## JOB
Copy exactly, and only, the lines starting at the line with "Model this scene" and ending at the line with "return 512 +". Leave every picture out of the copy.

## RECORDS FOR THIS TASK

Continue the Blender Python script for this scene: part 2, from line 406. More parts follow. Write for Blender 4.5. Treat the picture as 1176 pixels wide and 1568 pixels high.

...

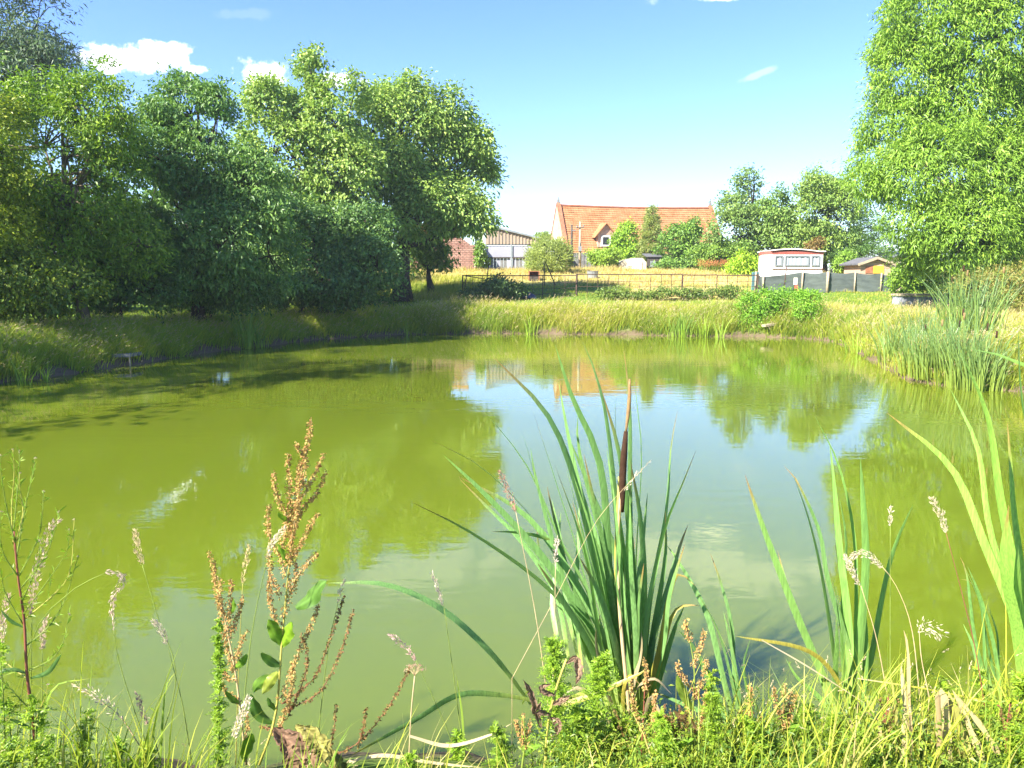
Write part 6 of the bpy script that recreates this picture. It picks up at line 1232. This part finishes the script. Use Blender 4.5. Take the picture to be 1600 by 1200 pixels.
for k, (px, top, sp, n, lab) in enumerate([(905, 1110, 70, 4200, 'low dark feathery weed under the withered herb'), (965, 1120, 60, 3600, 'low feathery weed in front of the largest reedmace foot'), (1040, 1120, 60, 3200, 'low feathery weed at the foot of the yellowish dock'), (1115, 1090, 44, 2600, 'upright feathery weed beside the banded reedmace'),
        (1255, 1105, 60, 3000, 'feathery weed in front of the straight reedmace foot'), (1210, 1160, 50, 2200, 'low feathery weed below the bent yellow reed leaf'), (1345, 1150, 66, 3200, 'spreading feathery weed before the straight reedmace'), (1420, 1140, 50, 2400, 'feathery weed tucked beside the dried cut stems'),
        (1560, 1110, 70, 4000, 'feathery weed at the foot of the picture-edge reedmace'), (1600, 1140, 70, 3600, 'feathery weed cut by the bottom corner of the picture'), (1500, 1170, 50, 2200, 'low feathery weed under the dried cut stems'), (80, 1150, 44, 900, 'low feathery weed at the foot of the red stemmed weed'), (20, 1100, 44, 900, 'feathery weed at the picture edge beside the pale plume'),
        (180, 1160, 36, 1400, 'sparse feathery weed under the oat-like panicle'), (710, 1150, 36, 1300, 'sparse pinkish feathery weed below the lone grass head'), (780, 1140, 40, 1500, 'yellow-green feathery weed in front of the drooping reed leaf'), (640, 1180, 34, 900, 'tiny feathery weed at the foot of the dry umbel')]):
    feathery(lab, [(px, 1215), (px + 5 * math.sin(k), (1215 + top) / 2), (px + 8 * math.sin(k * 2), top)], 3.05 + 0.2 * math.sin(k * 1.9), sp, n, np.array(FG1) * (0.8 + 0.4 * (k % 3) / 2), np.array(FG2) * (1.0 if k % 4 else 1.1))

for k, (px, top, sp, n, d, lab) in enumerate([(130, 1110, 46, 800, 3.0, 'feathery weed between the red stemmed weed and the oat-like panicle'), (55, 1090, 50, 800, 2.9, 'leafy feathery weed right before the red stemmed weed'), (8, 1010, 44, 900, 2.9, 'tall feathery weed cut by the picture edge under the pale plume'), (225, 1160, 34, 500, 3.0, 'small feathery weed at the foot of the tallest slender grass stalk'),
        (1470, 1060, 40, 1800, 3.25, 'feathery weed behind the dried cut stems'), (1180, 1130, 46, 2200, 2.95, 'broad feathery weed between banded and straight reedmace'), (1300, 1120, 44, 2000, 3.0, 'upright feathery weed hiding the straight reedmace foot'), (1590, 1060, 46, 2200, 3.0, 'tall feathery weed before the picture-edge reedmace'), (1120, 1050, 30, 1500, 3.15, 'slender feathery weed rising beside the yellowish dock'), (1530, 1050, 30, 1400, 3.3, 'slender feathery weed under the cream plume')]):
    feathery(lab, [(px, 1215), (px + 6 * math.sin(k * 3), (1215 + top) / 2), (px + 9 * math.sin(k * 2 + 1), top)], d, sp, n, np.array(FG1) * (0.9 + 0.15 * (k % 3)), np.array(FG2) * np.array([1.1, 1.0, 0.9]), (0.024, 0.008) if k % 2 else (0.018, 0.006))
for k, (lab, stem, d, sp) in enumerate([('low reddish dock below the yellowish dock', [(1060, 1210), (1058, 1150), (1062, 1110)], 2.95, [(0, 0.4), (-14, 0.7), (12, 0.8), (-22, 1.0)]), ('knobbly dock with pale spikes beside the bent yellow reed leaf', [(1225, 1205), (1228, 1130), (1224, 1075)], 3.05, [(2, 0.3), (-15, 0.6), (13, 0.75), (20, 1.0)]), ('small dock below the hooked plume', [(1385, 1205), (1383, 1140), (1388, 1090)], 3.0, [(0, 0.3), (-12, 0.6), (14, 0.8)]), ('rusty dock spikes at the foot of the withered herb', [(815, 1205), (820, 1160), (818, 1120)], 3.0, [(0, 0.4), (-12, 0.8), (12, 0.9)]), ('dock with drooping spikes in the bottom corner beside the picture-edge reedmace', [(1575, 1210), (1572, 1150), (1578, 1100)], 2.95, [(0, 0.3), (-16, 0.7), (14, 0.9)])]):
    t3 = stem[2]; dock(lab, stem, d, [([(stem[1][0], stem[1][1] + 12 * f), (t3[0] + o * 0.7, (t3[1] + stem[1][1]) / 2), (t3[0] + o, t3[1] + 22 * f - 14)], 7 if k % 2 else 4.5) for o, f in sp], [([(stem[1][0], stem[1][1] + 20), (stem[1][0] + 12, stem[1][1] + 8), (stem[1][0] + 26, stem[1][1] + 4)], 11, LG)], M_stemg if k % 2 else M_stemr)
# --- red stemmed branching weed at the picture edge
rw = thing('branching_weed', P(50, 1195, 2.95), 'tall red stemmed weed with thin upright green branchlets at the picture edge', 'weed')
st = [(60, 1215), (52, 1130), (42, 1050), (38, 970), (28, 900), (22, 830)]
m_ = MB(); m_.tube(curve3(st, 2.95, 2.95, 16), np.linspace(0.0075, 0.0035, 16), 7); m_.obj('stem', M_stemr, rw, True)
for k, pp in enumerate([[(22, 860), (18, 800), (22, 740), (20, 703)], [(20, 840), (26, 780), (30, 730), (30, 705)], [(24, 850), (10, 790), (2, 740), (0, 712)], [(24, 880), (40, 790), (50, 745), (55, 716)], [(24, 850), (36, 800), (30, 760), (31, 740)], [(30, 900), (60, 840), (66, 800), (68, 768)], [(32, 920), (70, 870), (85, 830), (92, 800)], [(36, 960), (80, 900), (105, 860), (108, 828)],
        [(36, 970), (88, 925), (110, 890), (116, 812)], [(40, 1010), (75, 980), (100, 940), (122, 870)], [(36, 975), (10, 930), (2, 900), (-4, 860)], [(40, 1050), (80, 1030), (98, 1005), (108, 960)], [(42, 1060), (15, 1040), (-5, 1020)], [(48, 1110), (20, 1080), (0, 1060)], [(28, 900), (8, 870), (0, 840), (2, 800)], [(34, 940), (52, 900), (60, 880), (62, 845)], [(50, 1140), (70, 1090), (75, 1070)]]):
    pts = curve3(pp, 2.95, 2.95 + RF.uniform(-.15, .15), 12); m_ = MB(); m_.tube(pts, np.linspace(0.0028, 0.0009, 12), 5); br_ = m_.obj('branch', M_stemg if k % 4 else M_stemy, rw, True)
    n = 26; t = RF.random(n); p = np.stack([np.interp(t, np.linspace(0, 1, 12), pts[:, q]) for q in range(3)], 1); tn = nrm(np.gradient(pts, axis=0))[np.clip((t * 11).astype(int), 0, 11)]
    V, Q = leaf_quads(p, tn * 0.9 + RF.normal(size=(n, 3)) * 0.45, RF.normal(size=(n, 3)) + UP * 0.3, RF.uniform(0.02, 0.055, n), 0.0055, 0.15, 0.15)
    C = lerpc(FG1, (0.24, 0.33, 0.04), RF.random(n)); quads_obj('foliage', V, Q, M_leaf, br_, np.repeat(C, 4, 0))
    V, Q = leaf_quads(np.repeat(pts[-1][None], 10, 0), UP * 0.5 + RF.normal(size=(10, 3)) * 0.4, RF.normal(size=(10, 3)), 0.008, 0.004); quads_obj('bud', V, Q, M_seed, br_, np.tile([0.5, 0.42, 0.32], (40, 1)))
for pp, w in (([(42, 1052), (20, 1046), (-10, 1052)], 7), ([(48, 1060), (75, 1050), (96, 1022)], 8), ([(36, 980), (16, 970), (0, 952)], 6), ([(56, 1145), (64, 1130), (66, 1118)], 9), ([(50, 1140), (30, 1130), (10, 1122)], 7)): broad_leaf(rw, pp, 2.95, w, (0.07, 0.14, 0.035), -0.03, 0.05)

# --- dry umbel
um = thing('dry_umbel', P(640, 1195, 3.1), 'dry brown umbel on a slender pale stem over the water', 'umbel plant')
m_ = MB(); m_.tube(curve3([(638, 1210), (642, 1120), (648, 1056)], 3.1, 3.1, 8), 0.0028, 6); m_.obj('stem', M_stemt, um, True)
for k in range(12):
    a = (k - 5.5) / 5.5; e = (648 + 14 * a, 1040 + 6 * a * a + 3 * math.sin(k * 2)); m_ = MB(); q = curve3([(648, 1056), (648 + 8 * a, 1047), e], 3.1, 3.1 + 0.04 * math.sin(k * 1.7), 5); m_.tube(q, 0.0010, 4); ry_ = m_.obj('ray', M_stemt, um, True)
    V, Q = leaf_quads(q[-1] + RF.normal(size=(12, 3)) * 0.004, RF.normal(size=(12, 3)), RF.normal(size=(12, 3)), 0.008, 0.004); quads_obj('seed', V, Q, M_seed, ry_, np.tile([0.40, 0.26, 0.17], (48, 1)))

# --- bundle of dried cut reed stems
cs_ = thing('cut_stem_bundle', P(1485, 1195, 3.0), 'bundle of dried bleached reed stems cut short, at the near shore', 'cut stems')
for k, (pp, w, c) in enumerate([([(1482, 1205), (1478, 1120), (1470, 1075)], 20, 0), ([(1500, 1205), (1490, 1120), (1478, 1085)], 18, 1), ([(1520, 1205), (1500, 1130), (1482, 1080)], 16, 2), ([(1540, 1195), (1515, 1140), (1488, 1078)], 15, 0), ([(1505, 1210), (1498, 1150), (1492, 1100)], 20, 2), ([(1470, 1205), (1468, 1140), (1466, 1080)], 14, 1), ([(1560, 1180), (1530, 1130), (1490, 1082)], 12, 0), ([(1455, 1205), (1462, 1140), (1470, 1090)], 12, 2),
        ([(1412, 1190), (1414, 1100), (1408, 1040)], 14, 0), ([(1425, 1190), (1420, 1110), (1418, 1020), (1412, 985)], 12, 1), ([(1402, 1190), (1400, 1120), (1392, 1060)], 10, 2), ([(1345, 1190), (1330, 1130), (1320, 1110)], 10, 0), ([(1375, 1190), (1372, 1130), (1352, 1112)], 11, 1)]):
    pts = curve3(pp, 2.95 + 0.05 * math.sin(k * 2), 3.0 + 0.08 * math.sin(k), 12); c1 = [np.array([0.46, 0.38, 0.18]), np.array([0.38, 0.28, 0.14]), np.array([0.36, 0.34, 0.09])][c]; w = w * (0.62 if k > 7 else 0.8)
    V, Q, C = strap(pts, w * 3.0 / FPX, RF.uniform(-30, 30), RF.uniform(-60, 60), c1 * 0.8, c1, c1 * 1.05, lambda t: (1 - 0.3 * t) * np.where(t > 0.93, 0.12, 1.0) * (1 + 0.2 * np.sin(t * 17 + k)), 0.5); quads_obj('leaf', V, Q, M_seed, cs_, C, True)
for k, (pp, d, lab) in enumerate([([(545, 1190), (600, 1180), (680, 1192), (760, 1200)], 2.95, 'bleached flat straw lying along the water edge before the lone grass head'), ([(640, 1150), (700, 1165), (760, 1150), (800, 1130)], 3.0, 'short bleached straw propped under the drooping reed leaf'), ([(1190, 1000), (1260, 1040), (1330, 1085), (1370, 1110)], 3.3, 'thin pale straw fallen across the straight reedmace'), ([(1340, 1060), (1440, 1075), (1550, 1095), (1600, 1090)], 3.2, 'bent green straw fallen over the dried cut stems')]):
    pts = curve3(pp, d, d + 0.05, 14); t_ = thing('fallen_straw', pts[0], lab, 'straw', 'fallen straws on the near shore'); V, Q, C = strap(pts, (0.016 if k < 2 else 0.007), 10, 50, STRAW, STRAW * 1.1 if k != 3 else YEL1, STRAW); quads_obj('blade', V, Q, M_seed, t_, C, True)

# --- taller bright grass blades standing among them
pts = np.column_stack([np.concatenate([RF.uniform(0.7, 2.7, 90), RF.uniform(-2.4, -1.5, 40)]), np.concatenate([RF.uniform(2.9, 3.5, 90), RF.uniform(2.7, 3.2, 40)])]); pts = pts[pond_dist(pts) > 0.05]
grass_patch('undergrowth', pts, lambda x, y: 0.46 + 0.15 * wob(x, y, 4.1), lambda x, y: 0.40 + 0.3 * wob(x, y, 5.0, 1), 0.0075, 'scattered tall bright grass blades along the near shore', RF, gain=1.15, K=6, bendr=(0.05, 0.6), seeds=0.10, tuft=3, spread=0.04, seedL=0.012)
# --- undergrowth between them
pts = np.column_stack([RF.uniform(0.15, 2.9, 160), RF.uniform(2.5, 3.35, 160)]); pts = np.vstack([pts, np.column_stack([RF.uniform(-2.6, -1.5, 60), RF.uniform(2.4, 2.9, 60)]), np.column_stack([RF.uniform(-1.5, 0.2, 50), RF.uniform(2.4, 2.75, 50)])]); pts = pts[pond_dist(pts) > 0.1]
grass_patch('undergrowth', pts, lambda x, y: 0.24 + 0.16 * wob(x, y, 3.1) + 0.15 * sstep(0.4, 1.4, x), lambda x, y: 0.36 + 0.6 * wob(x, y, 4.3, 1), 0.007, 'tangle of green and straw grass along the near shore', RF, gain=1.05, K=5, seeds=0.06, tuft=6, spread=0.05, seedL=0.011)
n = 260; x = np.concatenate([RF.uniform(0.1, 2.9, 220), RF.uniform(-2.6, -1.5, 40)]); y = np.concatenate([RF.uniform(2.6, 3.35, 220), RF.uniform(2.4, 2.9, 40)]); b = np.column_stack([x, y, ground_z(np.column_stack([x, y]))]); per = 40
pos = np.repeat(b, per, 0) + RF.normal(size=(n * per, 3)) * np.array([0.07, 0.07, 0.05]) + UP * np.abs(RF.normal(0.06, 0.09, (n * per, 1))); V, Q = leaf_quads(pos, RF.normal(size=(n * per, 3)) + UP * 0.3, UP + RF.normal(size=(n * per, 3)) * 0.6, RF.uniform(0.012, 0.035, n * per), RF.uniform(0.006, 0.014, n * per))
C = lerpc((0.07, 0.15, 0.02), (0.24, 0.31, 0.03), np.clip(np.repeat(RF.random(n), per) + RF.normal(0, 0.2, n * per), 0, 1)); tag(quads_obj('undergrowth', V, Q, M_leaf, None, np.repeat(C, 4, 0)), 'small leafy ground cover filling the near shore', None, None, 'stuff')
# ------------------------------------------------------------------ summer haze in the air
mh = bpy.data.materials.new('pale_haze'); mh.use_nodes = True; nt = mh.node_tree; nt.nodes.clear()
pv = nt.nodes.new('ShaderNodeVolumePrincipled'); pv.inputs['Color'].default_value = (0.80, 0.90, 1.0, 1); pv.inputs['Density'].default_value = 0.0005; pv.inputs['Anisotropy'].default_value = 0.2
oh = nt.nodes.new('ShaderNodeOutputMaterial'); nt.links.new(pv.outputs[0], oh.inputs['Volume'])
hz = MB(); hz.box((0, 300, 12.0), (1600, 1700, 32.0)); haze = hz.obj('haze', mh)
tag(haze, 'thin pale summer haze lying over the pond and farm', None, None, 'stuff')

==

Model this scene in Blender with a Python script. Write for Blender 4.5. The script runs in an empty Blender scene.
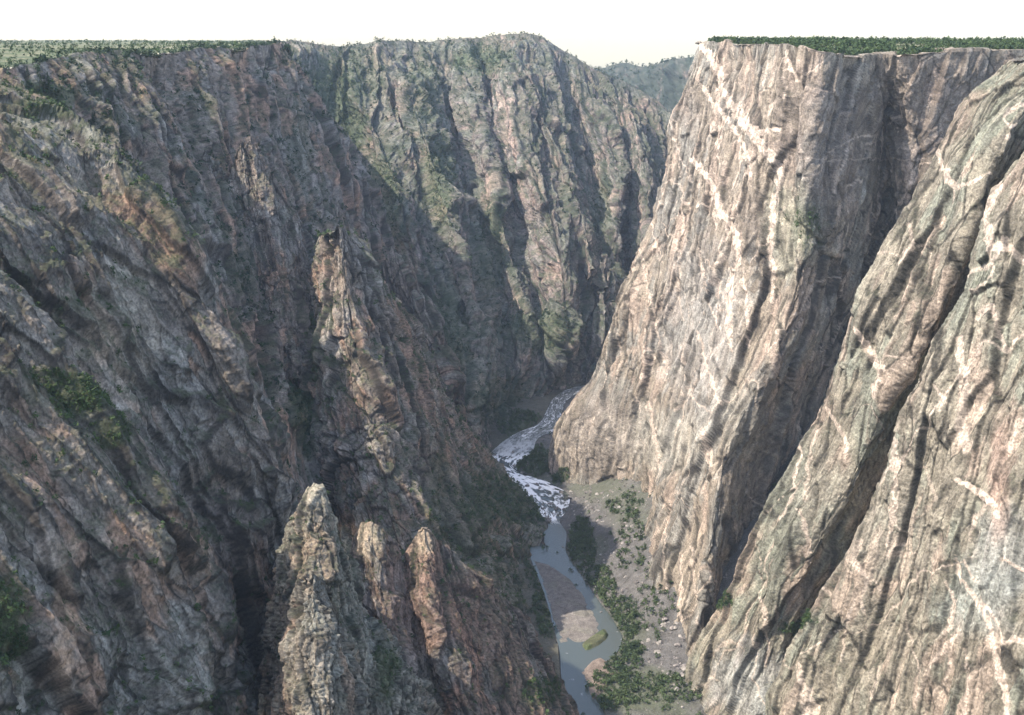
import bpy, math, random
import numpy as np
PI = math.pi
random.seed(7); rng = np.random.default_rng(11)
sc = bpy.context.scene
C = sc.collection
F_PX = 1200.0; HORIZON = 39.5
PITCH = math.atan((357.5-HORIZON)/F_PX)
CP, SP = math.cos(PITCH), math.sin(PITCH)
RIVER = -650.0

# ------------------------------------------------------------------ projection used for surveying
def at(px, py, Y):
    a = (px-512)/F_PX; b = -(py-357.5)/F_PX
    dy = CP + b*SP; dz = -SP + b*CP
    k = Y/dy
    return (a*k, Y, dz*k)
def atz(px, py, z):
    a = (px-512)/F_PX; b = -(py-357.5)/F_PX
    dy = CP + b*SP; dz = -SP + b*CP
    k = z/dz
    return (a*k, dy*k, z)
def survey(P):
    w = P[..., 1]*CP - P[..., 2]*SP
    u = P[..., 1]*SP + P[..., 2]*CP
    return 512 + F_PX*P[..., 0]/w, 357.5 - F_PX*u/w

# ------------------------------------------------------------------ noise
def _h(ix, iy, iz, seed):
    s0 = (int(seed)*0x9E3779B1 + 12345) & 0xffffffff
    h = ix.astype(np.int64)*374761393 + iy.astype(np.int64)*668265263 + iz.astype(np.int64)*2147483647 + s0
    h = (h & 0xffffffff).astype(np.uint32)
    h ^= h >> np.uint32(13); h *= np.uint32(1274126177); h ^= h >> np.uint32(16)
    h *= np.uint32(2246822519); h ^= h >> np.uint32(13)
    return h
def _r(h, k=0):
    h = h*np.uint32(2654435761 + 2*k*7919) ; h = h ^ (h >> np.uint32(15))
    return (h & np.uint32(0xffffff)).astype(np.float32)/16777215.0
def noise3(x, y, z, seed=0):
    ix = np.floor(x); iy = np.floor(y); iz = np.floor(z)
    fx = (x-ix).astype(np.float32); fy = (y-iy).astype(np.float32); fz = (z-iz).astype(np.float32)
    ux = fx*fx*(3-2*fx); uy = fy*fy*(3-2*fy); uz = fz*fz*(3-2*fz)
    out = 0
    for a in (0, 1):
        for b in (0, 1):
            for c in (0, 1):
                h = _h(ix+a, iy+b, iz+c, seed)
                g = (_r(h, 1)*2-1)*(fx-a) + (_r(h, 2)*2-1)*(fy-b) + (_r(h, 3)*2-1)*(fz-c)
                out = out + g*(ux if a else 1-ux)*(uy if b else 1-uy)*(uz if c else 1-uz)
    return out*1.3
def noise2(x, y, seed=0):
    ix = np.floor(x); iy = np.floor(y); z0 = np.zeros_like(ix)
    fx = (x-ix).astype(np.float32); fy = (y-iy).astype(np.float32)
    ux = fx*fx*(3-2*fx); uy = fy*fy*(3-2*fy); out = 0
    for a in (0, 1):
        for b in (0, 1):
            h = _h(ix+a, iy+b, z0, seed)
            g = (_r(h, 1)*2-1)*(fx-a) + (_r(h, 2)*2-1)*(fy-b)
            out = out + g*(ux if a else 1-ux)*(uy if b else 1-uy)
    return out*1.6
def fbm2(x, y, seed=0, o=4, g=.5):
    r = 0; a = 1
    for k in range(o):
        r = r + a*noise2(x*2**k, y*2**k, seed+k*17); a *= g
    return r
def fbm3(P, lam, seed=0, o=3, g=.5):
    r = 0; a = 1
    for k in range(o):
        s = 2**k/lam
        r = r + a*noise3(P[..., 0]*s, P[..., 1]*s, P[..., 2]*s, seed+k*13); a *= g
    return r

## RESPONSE
Model this scene in Blender with a Python script. Write for Blender 4.5. The script runs in an empty Blender scene.
import bpy, math, random
import numpy as np
PI = math.pi
random.seed(7); rng = np.random.default_rng(11)
sc = bpy.context.scene
C = sc.collection
F_PX = 1200.0; HORIZON = 39.5
PITCH = math.atan((357.5-HORIZON)/F_PX)
CP, SP = math.cos(PITCH), math.sin(PITCH)
RIVER = -650.0

# ------------------------------------------------------------------ projection used for surveying
def at(px, py, Y):
    a = (px-512)/F_PX; b = -(py-357.5)/F_PX
    dy = CP + b*SP; dz = -SP + b*CP
    k = Y/dy
    return (a*k, Y, dz*k)
def atz(px, py, z):
    a = (px-512)/F_PX; b = -(py-357.5)/F_PX
    dy = CP + b*SP; dz = -SP + b*CP
    k = z/dz
    return (a*k, dy*k, z)
def survey(P):
    w = P[..., 1]*CP - P[..., 2]*SP
    u = P[..., 1]*SP + P[..., 2]*CP
    return 512 + F_PX*P[..., 0]/w, 357.5 - F_PX*u/w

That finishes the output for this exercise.